Børnekulturhus Ama’r


Photo: Bo Bolther

This is one of the first cultural centers developed explicitly for children and with architecture as the foundation for creativity, play and learning.

The building is adjacent to Musiktorvet (Music Square) on Øresundsvej, and is the first of its kind in Denmark, developed from the ground up in collaboration with its future users.

The building was envisioned for children – but also very much envisioned by children. Artist Kerstin Bergendal conducted a number of workshops over a two-year period, in which future users of the center, children from the neighborhood and teachers from neighboring institutions made drawings and models, thereby contributing to the work of designing the building and its interiors.

A magnet for children

The location of the children’s cultural center next to Musiktorvet on Øresundsvej is part of the overall vision of creating a cultural center for the benefit of the neighborhood and, eventually, the city of Copenhagen as a whole. By creating a new gathering point for children, the hope is also to uplift the area and make sure that more families with children stay in the neighborhood instead of moving to other parts of the city.

Harmonic and eye-catching

The building itself is located on a corner between two existing buildings and is envisioned as an extension of the existing end walls. On one side is a tall block building, and on the other a smaller longhouse, so the cultural center slopes down in height from one end to the other.

On the corner, the building shell is reduced down to one-story in height, preserving the view and daylight in the courtyard behind the building.

Flexible interiors

The interior of the building is designed in a series of staggered planes and an open “entrance square”, from which the building’s different rooms and functions undulate up and down at varying levels.
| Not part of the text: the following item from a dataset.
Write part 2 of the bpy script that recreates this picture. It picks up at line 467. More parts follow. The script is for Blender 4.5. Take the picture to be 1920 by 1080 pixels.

The building’s spaces are designed so that they can be used for many different activities. At one end of the building are three workshop rooms, connected by an activity staircase/climbing hill. The workshops are flexible, so their function can change over time. At the opposite end of the building is a room for movement and performance.

Throughout the house there are many caves and niches that can be custom-furnished and made “off limits” for adults. The interior surfaces were chosen to ensure high durability and variation in textures. The outer walls and ceilings are in painted or raw concrete. The floor at the ground level is in lacquered concrete, serving as an extension of the square outside.

Yet another Madrup’ian cultural center

With this children’s cultural center, Dorte Mandrup Arkitekter once again makes its mark as an expert supplier of cultural buildings in Amager. In 2001, Mandrup’s Citizen’s and Cultural Center opened on Holmbladsgade, and in 2006 it was joined by the sports and cultural center “The Prism”. And then, in 2011, Børnekulturhuset Ama’r was built.